Scan the data below for the string "extends". Show every line where it turns up.
+++ INFORMATION SHOWN
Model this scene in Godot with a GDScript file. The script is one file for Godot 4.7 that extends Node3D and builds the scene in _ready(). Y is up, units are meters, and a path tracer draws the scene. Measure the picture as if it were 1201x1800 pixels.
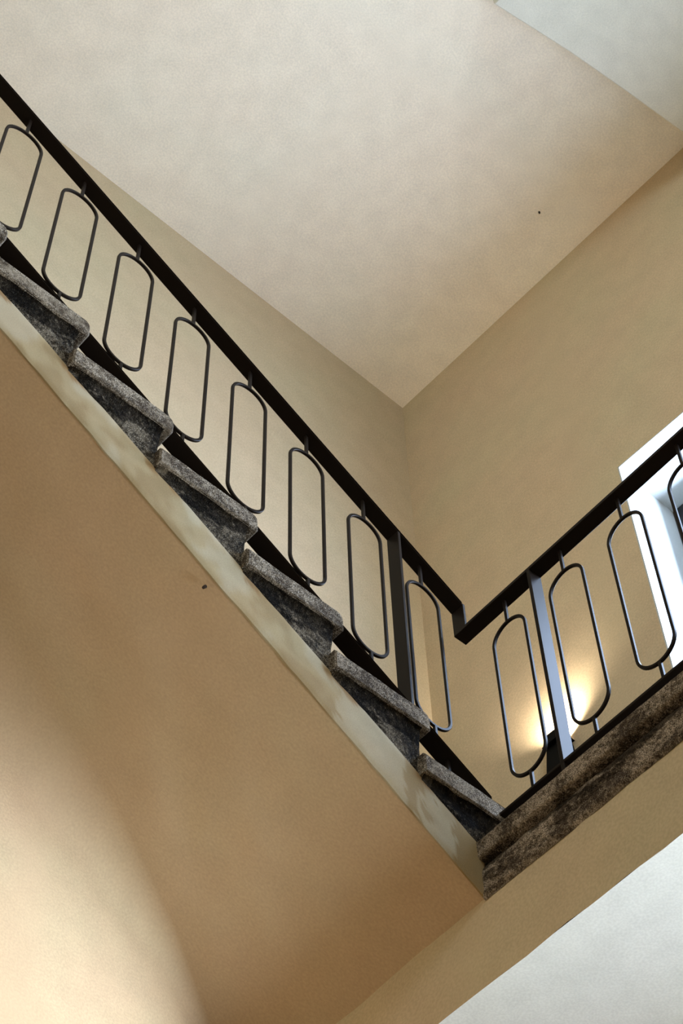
extends Node3D
# A stairwell seen from its floor: a stone flight climbs along the left wall, its landing runs along the right wall.
# Heights below are measured from the eye; EYE lifts them above the floor.
const EYE := 1.5
const ZW := -3.10            # face of the left wall
const ZS := -2.085           # open ends of the stone steps
const ZP := -2.107           # plaster side of the flight
const ZR := -2.1455          # middle of the flight's rail
const XR := 2.5407           # middle of the landing's rail
const YR := 4.2643           # underside of the landing's handrail
const DROP := 0.1085         # the flight's rail ends this much higher
const SLOPE := 0.5741
const RW := 0.0478           # width of the flat bars
const TREAD := 0.294
const RISE := 0.16964
const TURN := -0.02676       # the landing is a little out of square
const WALL_TURN := 0.01194   # so is the right wall
const LX := 2.44             # edge of the landing
const LTOP := 3.320
const SPACING := 0.2234

var M := {}
var used := {}
var rough_noise := FastNoiseLite.new()

func _ready() -> void:
	_camera()
	_light()
	_materials()
	_room()
	_window()
	_staircase()
	_landing()
	_balustrade()
	_sconce()
	_added_spotlight()
	_small_things()

# ------------------------------------------------------------------ camera, light
func _camera() -> void:
	var cam := Camera3D.new()
	cam.name = "camera"
	add_child(cam)
	cam.transform = Transform3D(Basis(Vector3(0.74303, -0.02116, 0.66893), Vector3(-0.54741, 0.55578, 0.62564), Vector3(-0.38502, -0.83105, 0.40138)).orthonormalized(), Vector3(0, EYE, 0))
	cam.fov = 31.058
	cam.near = 0.02
	cam.current = true

func _light() -> void:
	var we := WorldEnvironment.new()
	we.name = "environment"
	var e := Environment.new()
	e.background_mode = Environment.BG_SKY
	var sky := Sky.new()
	var sm := ProceduralSkyMaterial.new()
	sm.sky_top_color = Color(0.40, 0.56, 0.95)
	sm.sky_horizon_color = Color(0.72, 0.82, 0.98)
	sm.ground_bottom_color = Color(0.45, 0.43, 0.40)
	sm.ground_horizon_color = Color(0.60, 0.60, 0.60)
	sm.sky_energy_multiplier = 1.2
	sky.sky_material = sm
	e.sky = sky
	e.tonemap_mode = Environment.TONE_MAPPER_LINEAR
	e.tonemap_exposure = 1.0
	e.sdfgi_enabled = true
	e.ssao_enabled = true
	e.ssil_enabled = true
	we.environment = e
	add_child(we)
	# daylight in the landing window and in three unseen windows added for light
	daylight("landing_window_daylight", Vector3(3.66, 5.13, -1.0), Vector2(1.9, 1.55), Vector3(-1, 0, 0), Color(0.78, 0.87, 1.0), 19.5)
	daylight("added_upper_daylight", Vector3(3.66, 6.1, 1.35), Vector2(1.5, 1.5), Vector3(-1, 0, 0), Color(0.76, 0.87, 1.0), 2.0)
	daylight("added_lower_daylight", Vector3(3.62, 1.0, -0.35), Vector2(1.9, 1.6), Vector3(-1, 0, 0), Color(0.90, 0.955, 1.0), 19.5)
	daylight("added_high_daylight", Vector3(-0.2, 6.2, 2.56), Vector2(1.9, 1.5), Vector3(0, 0, -1), Color(0.82, 0.92, 1.0), 10.5)

func daylight(called: String, at: Vector3, size: Vector2, towards: Vector3, c: Color, energy: float) -> void:
	var l := AreaLight3D.new()
	l.name = called
	l.area_size = size
	l.light_color = c
	l.light_energy = energy
	l.area_range = 20.0
	l.area_attenuation = 2.0
	l.shadow_enabled = true
	add_child(l)
	l.position = at + Vector3(0, EYE, 0)
	l.basis = Basis.looking_at(towards, Vector3.UP)

# ------------------------------------------------------------------ materials
func noise_of(kind: int, freq: float, octaves: int, rseed: int) -> FastNoiseLite:
	var n := FastNoiseLite.new()
	n.noise_type = kind
	n.frequency = freq
	n.seed = rseed
	n.fractal_octaves = octaves
	n.fractal_type = FastNoiseLite.FRACTAL_FBM
	return n

func field(kind: int, freq: float, octaves: int, rseed: int, px: int) -> PackedByteArray:
	var im := noise_of(kind, freq, octaves, rseed).get_seamless_image(px, px)
	im.convert(Image.FORMAT_L8)
	return im.get_data()

func texture_from(px: int, data: PackedByteArray, format: int) -> ImageTexture:
	var im := Image.create_from_data(px, px, false, format, data)
	return ImageTexture.create_from_image(im)

func plaster(called: String, tones: Array, grain: float, blotch: float, rseed: int, metres: float) -> StandardMaterial3D:
	# limewash: large blotches of three neighbouring tones, small mottling, a fine sandy grain
	var px := 1024
	var a := field(FastNoiseLite.TYPE_SIMPLEX_SMOOTH, 3.2 / px, 4, rseed, px)
	var b := field(FastNoiseLite.TYPE_SIMPLEX_SMOOTH, 5.0 / px, 5, rseed + 7, px)
	var c := field(FastNoiseLite.TYPE_SIMPLEX_SMOOTH, 24.0 / px, 4, rseed + 13, px)
	var g := field(FastNoiseLite.TYPE_SIMPLEX, 0.33, 2, rseed + 19, px)
	var out := PackedByteArray()
	out.resize(px * px * 3)
	var t0: Color = tones[0]
	var t1: Color = tones[1]
	var t2: Color = tones[2]
	for i in px * px:
		var u := clampf((a[i] / 255.0 - 0.5) * blotch + 0.5, 0, 1)
		var v := clampf((b[i] / 255.0 - 0.5) * blotch + 0.5, 0, 1)
		var k := 1.0 + (c[i] / 255.0 - 0.5) * 0.05 + (g[i] / 255.0 - 0.5) * grain
		var col := t0.lerp(t1, u).lerp(t2, v * 0.6) * k
		out[i * 3] = clampi(int(col.r * 255.0), 0, 255)
		out[i * 3 + 1] = clampi(int(col.g * 255.0), 0, 255)
		out[i * 3 + 2] = clampi(int(col.b * 255.0), 0, 255)
	var m := StandardMaterial3D.new()
	m.resource_name = called
	m.albedo_texture = texture_from(px, out, Image.FORMAT_RGB8)
	var h := Image.create_from_data(px, px, false, Image.FORMAT_L8, c)
	h.bump_map_to_normal_map(1.2)
	m.normal_enabled = true
	m.normal_texture = ImageTexture.create_from_image(h)
	m.normal_scale = 0.10
	m.roughness = 0.92
	m.metallic_specular = 0.25
	m.uv1_triplanar = true
	m.uv1_world_triplanar = true
	m.uv1_scale = Vector3.ONE / metres
	return m

func stone(called: String, dark: Color, mid: Color, light: Color, speck: float, rseed: int) -> StandardMaterial3D:
	# dark volcanic stone: broad stains, middling patches, pale and black specks
	var px := 1024
	var a := field(FastNoiseLite.TYPE_SIMPLEX_SMOOTH, 6.0 / px, 4, rseed, px)
	var b := field(FastNoiseLite.TYPE_SIMPLEX, 40.0 / px, 4, rseed + 3, px)
	var g := field(FastNoiseLite.TYPE_SIMPLEX, 0.16, 2, rseed + 5, px)
	var s := field(FastNoiseLite.TYPE_CELLULAR, 0.06, 1, rseed + 9, px)
	var out := PackedByteArray()
	out.resize(px * px * 3)
	var bump := PackedByteArray()
	bump.resize(px * px)
	for i in px * px:
		var t := clampf((a[i] / 255.0 - 0.5) * 1.7 + (b[i] / 255.0 - 0.5) * 1.3 + 0.5, 0, 1)
		var col := dark.lerp(mid, t * 2.0) if t < 0.5 else mid.lerp(light, t * 2.0 - 1.0)
		var k := 1.0 + (g[i] / 255.0 - 0.5) * 0.75
		var f := g[i] / 255.0
		col = col * k
		if f > 0.74 and s[i] < 150:
			col = col.lerp(Color(0.80, 0.79, 0.76), speck * clampf((f - 0.74) * 6.0, 0, 1))
		elif f < 0.25:
			col = col.lerp(Color(0.05, 0.05, 0.05), 0.5)
		out[i * 3] = clampi(int(col.r * 255.0), 0, 255)
		out[i * 3 + 1] = clampi(int(col.g * 255.0), 0, 255)
		out[i * 3 + 2] = clampi(int(col.b * 255.0), 0, 255)
		bump[i] = clampi(int(b[i] * 0.6 + g[i] * 0.4), 0, 255)
	var m := StandardMaterial3D.new()
	m.resource_name = called
	m.albedo_texture = texture_from(px, out, Image.FORMAT_RGB8)
	var h := Image.create_from_data(px, px, false, Image.FORMAT_L8, bump)
	h.bump_map_to_normal_map(3.0)
	m.normal_enabled = true
	m.normal_texture = ImageTexture.create_from_image(h)
	m.normal_scale = 0.8
	m.roughness = 0.86
	m.metallic_specular = 0.12
	m.uv1_triplanar = true
	m.uv1_world_triplanar = true
	m.uv1_scale = Vector3.ONE / 0.9
	return m

func plain(called: String, c: Color, rough: float, spec := 0.5, metal := 0.0) -> StandardMaterial3D:
	var m := StandardMaterial3D.new()
	m.resource_name = called
	m.albedo_color = c
	m.roughness = rough
	m.metallic = metal
	m.metallic_specular = spec
	return m

func _materials() -> void:
	rough_noise = noise_of(FastNoiseLite.TYPE_SIMPLEX_SMOOTH, 14.0, 3, 5)
	M.wall = plaster("ochre limewash", [Color(0.75, 0.665, 0.535), Color(0.735, 0.675, 0.545), Color(0.755, 0.66, 0.54)], 0.11, 1.3, 11, 4.0)
	M.wall_right = plaster("ochre limewash of the right wall", [Color(0.825, 0.73, 0.59), Color(0.81, 0.74, 0.60), Color(0.835, 0.725, 0.595)], 0.11, 1.3, 12, 4.0)
	M.soffit = plaster("soffit limewash", [Color(0.735, 0.63, 0.495), Color(0.715, 0.64, 0.505), Color(0.745, 0.62, 0.495)], 0.12, 1.5, 31, 3.0)
	M.band = plaster("patched side plaster", [Color(0.67, 0.61, 0.495), Color(0.66, 0.615, 0.51), Color(0.67, 0.595, 0.48)], 0.11, 1.6, 47, 1.6)
	M.band.vertex_color_use_as_albedo = true
	M.ceiling = plaster("pale limewash", [Color(0.965, 0.905, 0.81), Color(0.955, 0.91, 0.82), Color(0.965, 0.895, 0.80)], 0.09, 1.4, 61, 4.0)
	M.white = plaster("white paint", [Color(0.89, 0.89, 0.88), Color(0.88, 0.89, 0.87), Color(0.90, 0.90, 0.88)], 0.08, 1.2, 71, 3.0)
	M.reveal = plaster("white window recess", [Color(0.78, 0.79, 0.78), Color(0.79, 0.79, 0.77), Color(0.77, 0.79, 0.78)], 0.05, 1.2, 79, 3.0)
	M.grey = plaster("grey white paint", [Color(0.83, 0.80, 0.725), Color(0.84, 0.81, 0.74), Color(0.82, 0.795, 0.715)], 0.08, 1.4, 75, 3.0)
	M.slab = stone("grey tread stone", Color(0.29, 0.25, 0.205), Color(0.44, 0.395, 0.335), Color(0.57, 0.52, 0.45), 0.9, 3)
	M.body = stone("dark stained stone", Color(0.13, 0.113, 0.09), Color(0.265, 0.235, 0.19), Color(0.42, 0.38, 0.32), 0.6, 17)
	M.edge = stone("brown landing stone", Color(0.24, 0.20, 0.16), Color(0.42, 0.37, 0.31), Color(0.58, 0.52, 0.45), 0.6, 23)
	M.body.vertex_color_use_as_albedo = true
	M.edge.vertex_color_use_as_albedo = true
	M.iron = plain("black painted iron", Color(0.135, 0.108, 0.088), 0.36, 0.15)
	M.frame = plain("dark window paint", Color(0.10, 0.10, 0.11), 0.5)
	M.floor = plaster("worn stone floor", [Color(0.42, 0.38, 0.33), Color(0.46, 0.42, 0.36), Color(0.40, 0.36, 0.32)], 0.2, 2.0, 83, 2.0)
	M.black = plain("black lamp housing", Color(0.03, 0.028, 0.026), 0.6, 0.2)
	var glass := StandardMaterial3D.new()
	glass.resource_name = "window glass"
	glass.transparency = BaseMaterial3D.TRANSPARENCY_ALPHA
	glass.albedo_color = Color(0.95, 0.98, 1.0, 0.06)
	glass.roughness = 0.0
	M.glass = glass
	var lamp := plain("lamp glow", Color(1, 0.95, 0.85), 0.5)
	lamp.emission_enabled = true
	lamp.emission = Color(1.0, 0.84, 0.62)
	lamp.emission_energy_multiplier = 2.0
	M.lamp = lamp
	M.rust = plain("rusty nail", Color(0.16, 0.11, 0.08), 0.8)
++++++
THE SOLUTION
Model this scene in Godot with a GDScript file. The script is one file for Godot 4.7 that extends Node3D and builds the scene in _ready(). Y is up, units are meters, and a path tracer draws the scene. Measure the picture as if it were 1201x1800 pixels.
extends Node3D